Organizer Serge Arsenault on Canada’s Two ProTour Races

Quebec City and Montreal will be hosting International Cycling Union (UCI) road races this September, the first ProTour races ever to be held in North America. I not only want to attend these races, the Quebec City and Montreal Grands Prix Cyclistes, to watch dudes bike up hills faster than I can bike down them, but I hope to cover the races in some capacity. I’m still cooking up some plans for that, but as part of my research, I spoke with Serge Arsenault, the organizer of the two races, last Friday.

Arsenault has been involved with road racing for more than 30 years. In 1974, he was a Radio Canada commentator for the UCI Road World Championships in Montreal, which the great Eddy Merckx won. From 1988 to 1991, Arsenault organized the races in Montreal that were part of the UCI’s World Cup circuit. His television stations, Serdy Vidéo and Canal Évasion, have broadcasted the Tour de France. Out of these experiences, Arsenault was able gain a UCI licence last summer to hold North America’s first ProTour races.

The Quebec City race, on Friday, September 10, is a 12.6 kilometre circuit that will take riders by the Plains of Abraham and through the old city 15 times. The Montreal race, two days later, is a 12.9 kilometre circuit that takes riders around Mont Royal 16 times. According to Arsenault, they are tough, aggressive courses. He figures only 40 per cent of the riders, out of roughly 170, will finish the race.

“A rider won’t win in Montreal and Quebec City by chance. He and his team will have to have a perfect day and execute their game of chess without mistakes,” Arsenault says alluding to the myriad tactics involved in winning a road race.

For Arsenault, these two races mark the future of professional cycling. From the early 1900s to the 1970s, cycling was a continental European sport dominated by riders from France, Italy, Belgium, the Netherlands, Switzerland and Spain. The riders from the U.K., North America and Australia have only been a fixture over the last 30 years, over which time the field has become even more international. There is pressure to make the ProTour races reflect this growing internationalism and to take the sport beyond Europe. While there are continental UCI races around the world, only Europe and Australia have had ProTour races.

“Both Russia and China want races,” Arsenault says, “In the next year—maximum two years—the U.S. will have race.”

Arsenault wants to be ahead of this wave of expansion and be a part of the new face of cycling. For the two Canadian Grand Prix races, he’s pulling out all of the stops. You know those motorcyclists who follow the cyclists in the Tour de France? The ones with a cameraman on the back. Arsenault has hired those guys because they are the best. It’s a good thing too. These races will be broadcast during the afternoon, Eastern Standard Time, but during prime time in Europe. Arsenault is also trying to create a festival atmosphere around the races. One proposed event is a festival express train that will take riders, journalists and fans from Quebec City to Montreal on the Saturday between the races. The train ride has been billed as an event in and of itself.

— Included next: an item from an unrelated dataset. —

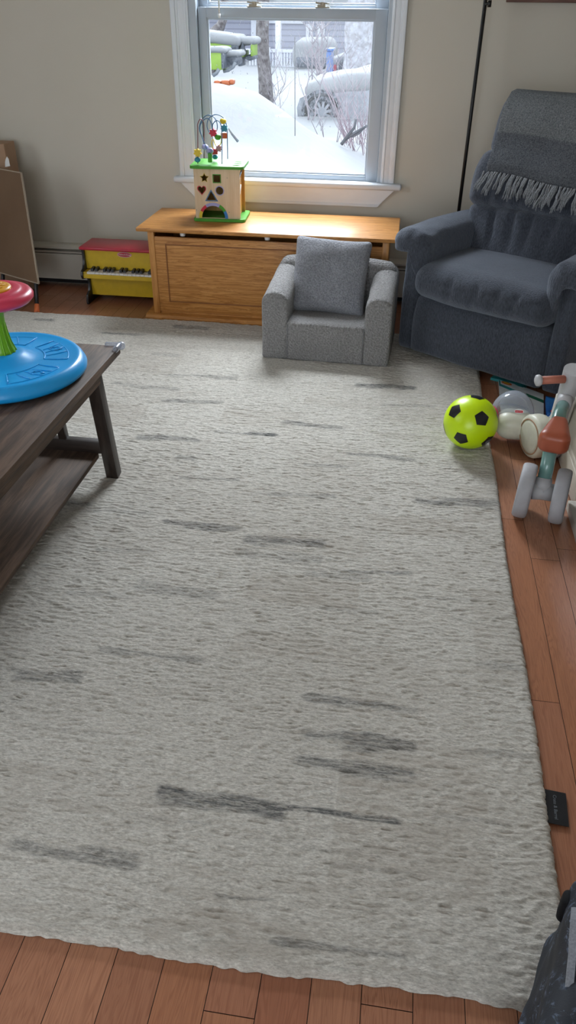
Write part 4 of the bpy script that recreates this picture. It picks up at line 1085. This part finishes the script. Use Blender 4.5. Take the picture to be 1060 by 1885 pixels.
# ------------------------------------------------------------------ balance bike
BK = empty('balance_bike', (.52, 2.3, 0), label='toddler balance bike with brown saddle and terracotta grips beside the white cabinet', cat='balance bike')
ki = Matrix.Translation((-.52, -2.3, 0))
def bwheel(c, w, r, ax=(1, 0, 0)):
    m = axis_m(c, ax); h = w/2
    o = part(MB().lathe([(0, -h*.72), (r*.62, -h*.72), (r*.66, -h*.95), (r*.88, -h), (r*.95, -h*.88), (r*.985, -h*.6), (r, -h*.2), (r, h*.2), (r*.985, h*.6), (r*.95, h*.88), (r*.88, h), (r*.66, h*.95), (r*.62, h*.72), (0, h*.72)], 56, m), 'wheel', 'biketyre', BK, ki, smooth=True)
    part(MB().lathe([(0, -h*.85), (r*.2, -h*.8), (r*.6, -h*.74), (r*.6, h*.74), (r*.2, h*.8), (0, h*.85)], 40, m), 'wheel_disc', 'bikegrey', BK, ki, parent=o, smooth=True)
hx = Vector((.25, .97, 0)).normalized()     # heading
side_ = Vector((.978, -.215, 0)).normalized()
bwheel((.460, 2.138, .089), .046, .089, side_ + Vector((0, -.01, -.03))); bwheel((.567, 2.120, .089), .044, .089, side_ + Vector((0, -.05, .03)))
bwheel((.612, 2.555, .078), .034, .078, (.97, .2, 0))
part(MB().tube([(.482, 2.138, .090), (.512, 2.138, .092), (.545, 2.136, .090)], .028, 20), 'axle_housing', 'bikegrey', BK, ki, smooth=True)
part(MB().tube([(.512, 2.138, .092), (.5135, 2.147, .115), (.515, 2.154, .131)], [.028, .0265, .0248], 20), 'rear_socket', 'bikegrey', BK, ki, smooth=True)
st_ = Vector((.597, 2.436, .372)); fk = Vector((.612, 2.555, .078)); hd = st_.lerp(fk, .33)
hdp = hd-hx*.03
part(MB().tube([(.515, 2.152, .126), (.519, 2.172, .175), (.527, 2.215, .222), (.545, 2.28, .245), (.562, 2.345, .262), tuple(hdp.lerp(Vector((.562, 2.345, .262)), .35))], .0215, 20), 'frame_tube', 'sage', BK, ki, smooth=True)
part(MB().tube([tuple(hdp.lerp(Vector((.562, 2.345, .262)), .45)), tuple(hd)], [.0245, .0255], 20), 'head_socket', 'bikegrey', BK, ki, smooth=True)
part(MB().tube([(.524, 2.196, .205), (.5265, 2.21, .216)], .0235, 20), 'seat_collar', 'bikewhite', BK, ki, smooth=True)
part(MB().tube([tuple(st_+Vector((0, 0, .012))), tuple(st_.lerp(fk, .3)), tuple(st_.lerp(fk, .6)), tuple(st_.lerp(fk, .82))], [.0325, .030, .026, .020], 28), 'steering_column', 'bikegrey', BK, ki, smooth=False, auto=50)
part(MB().bar(st_.lerp(fk, .35)+Vector((-.026, 0, 0)), fk+Vector((-.026, 0, .0)), .010, .030, up=(0, 1, 0), bev=.003).bar(st_.lerp(fk, .35)+Vector((.026, 0, 0)), fk+Vector((.026, 0, .0)), .010, .030, up=(0, 1, 0), bev=.003), 'fork', 'bikewhite', BK, ki, auto=40)
g0 = st_+Vector((0, -.004, -.018)); gd = Vector((-.97, -.24, -.02)).normalized()
for s, nm in ((1, 'grip'), (-1, 'grip')):
    gp_ = part(MB().tube([tuple(g0+gd*s*.026), tuple(g0+gd*s*.108)], .0135, 20), 'grip', 'terra', BK, ki, smooth=True)
    rg = MB()
    part(MB().lathe([(0, 0), (.016, 0), (.0195, .006), (.0185, .014), (.012, .018), (0, .019)], 24, axis_m(g0+gd*s*.106, gd*s)), 'grip_cap', 'bikegrey', BK, ki, parent=gp_, smooth=True)
def f_sad(p, h):
    q = p.copy(); t = (q.y+h.y)/(2*h.y)       # 0 rear .. 1 nose
    q.x *= 1.0-.52*max(0, t-.12)/.88
    if q.z > 0: q.z += .006*(1-t)
    else: q.z -= .012*max(0, 1-t*1.6)
    return q
sm_ = T(.535, 2.232, .252) @ R(-math.atan2(hx.x, hx.y), 'Z') @ R(math.radians(3), 'X')
soft('saddle', rbox((.003, 0, 0), (.098, .155, .060), (.030, .032, .024), 18, f_sad, ki @ sm_), 'saddle', BK)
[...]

There may be one damper on the festivities already though. The races in Quebec will happen in the midst of the Vuelta a España, which is the last of the three Grand Tours, after the Giro d’Italia in May and the Tour de France in July. This arrangement doesn’t seem to worry Arsenault too much. The ProTeams have to send eight racers each to the Canadian races so there will be no problem stocking the event. But how attractive will these races be for riders? Will the big name cyclists want to ride in these new races, or participate in the Vuelta with its history and prestige? In terms of the points a rider can earn from these races, which determine his UCI World Ranking, Arsenault sees the Canadian races as a better deal.

“A winner at both Quebec and Montreal will get 160 points,” he said. “That’s in just two days. A win at the Vuelta, which is 21 days of racing, will bring 170 points.”

Arsenault added that the Vuelta is in decline. This year may be its 75th anniversary, but it also seems to be its last as a 21-day race. In 2011, it will run 14 days. The ProTour calendar is already pretty busy, and will get busier. There just doesn’t seem to be room of 21-day epics. However, the Vuelta still carries weight amongst riders. Dominique Rollin, a member of Cervélo Test Team, has some ambivalence over the Canadian races and the Spanish Grand Tour. He’s the only Canadian on the Canadian-backed team, which is, however, based in Switzerland. He knows it would be good from a marketing perspective to be in Quebec City and Montreal, but his sights are set on the Grand Tours and he would prefer to attend the Vuelta.

I can’t blame Rollin for wanting to go to Spain at the end of August for three weeks. But, I’m keen on watching the Canadian races in their respective cities, even if that press pass doesn’t work out. There are many reasons to go. One of those reasons, which Arsenault pointed out near the end of our conversation, is that cycling is the only professional sport that you can attend for free.